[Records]
________________________________________

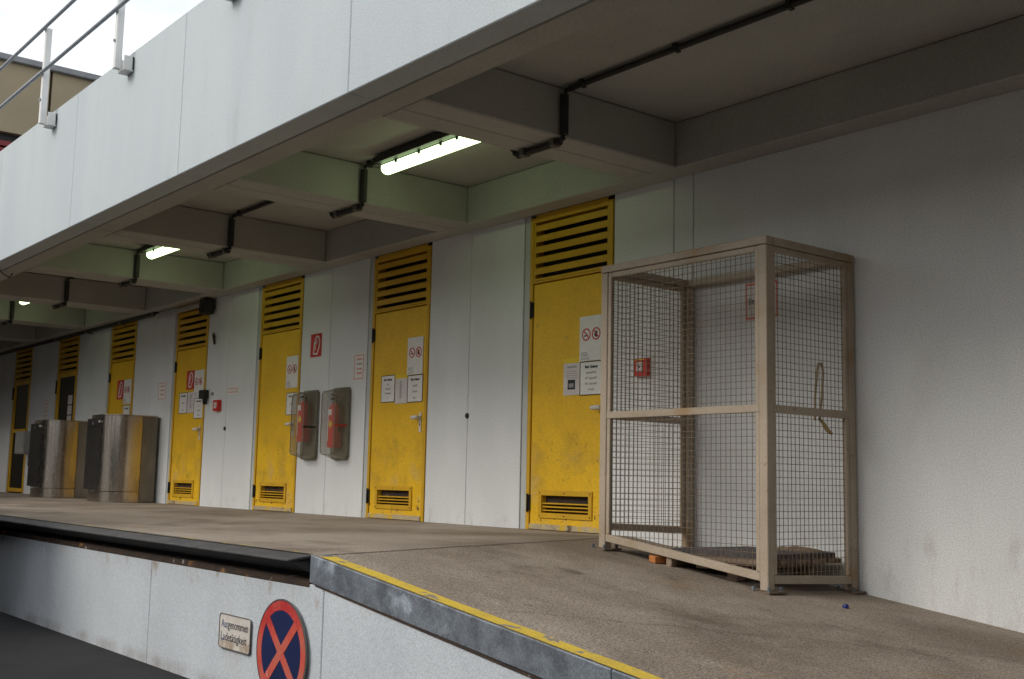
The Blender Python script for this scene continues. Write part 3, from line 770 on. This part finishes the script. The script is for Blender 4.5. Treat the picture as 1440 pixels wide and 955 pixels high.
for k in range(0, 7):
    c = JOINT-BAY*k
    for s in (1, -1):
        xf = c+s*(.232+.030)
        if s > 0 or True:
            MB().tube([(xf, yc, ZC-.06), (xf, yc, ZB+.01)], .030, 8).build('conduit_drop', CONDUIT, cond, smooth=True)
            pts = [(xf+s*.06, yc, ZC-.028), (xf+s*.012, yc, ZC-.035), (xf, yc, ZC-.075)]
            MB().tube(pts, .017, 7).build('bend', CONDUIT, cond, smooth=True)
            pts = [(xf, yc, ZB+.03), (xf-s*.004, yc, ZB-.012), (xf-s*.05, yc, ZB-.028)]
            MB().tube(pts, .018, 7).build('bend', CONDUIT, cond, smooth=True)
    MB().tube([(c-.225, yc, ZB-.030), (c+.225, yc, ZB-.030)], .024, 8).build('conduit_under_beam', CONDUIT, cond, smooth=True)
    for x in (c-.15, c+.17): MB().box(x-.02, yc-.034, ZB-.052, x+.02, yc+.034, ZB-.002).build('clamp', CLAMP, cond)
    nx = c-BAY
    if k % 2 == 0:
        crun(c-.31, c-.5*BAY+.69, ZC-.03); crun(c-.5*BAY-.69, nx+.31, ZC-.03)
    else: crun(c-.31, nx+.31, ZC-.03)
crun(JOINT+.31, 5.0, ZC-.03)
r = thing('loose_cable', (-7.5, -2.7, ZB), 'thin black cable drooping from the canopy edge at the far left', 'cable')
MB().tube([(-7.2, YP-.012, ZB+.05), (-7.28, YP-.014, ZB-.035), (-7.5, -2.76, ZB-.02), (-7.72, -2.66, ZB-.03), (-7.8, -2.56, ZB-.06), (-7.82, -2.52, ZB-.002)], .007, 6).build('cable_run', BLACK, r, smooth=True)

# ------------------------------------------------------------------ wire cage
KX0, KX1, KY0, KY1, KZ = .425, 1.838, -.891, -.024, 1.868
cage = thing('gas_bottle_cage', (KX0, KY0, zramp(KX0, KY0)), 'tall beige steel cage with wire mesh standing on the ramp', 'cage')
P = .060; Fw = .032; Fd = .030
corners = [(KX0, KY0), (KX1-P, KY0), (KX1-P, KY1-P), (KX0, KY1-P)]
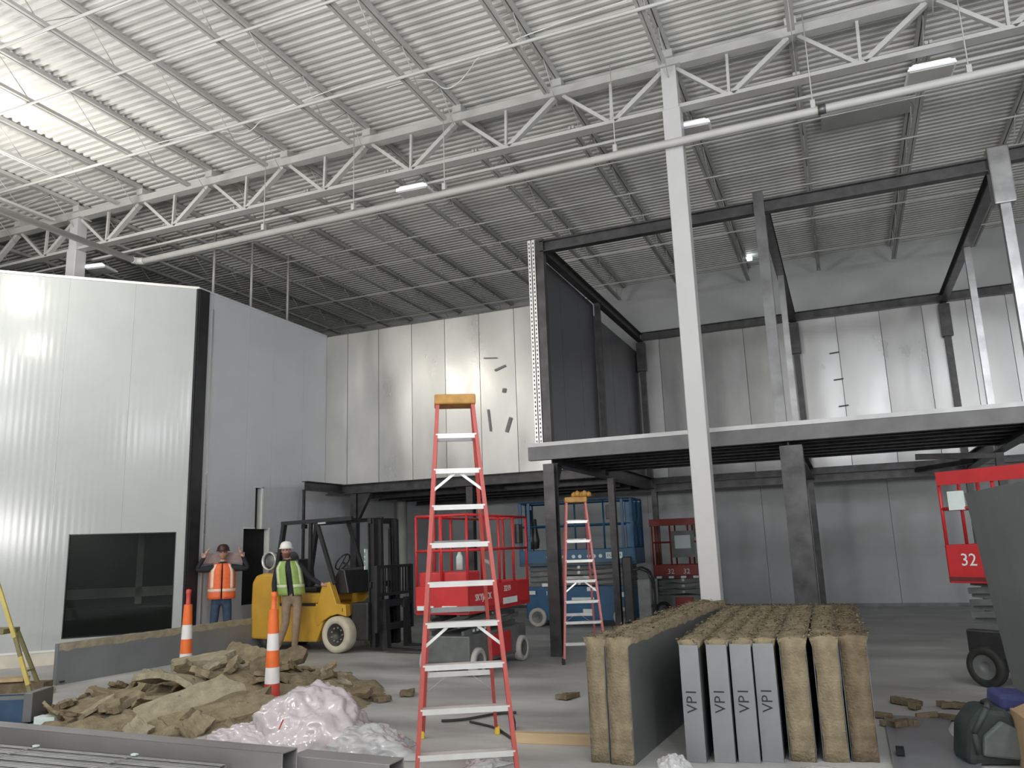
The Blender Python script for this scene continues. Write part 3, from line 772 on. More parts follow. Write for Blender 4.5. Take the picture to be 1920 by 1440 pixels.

________________________________________

■ Work to complete ■
From the data above, gather every line that includes the word "part".

■ Solved problem ■
The Blender Python script for this scene continues. Write part 3, from line 770 on. This part finishes the script. The script is for Blender 4.5. Treat the picture as 1440 pixels wide and 955 pixels high.
The Blender Python script for this scene continues. Write part 3, from line 772 on. More parts follow. Write for Blender 4.5. Take the picture to be 1920 by 1440 pixels.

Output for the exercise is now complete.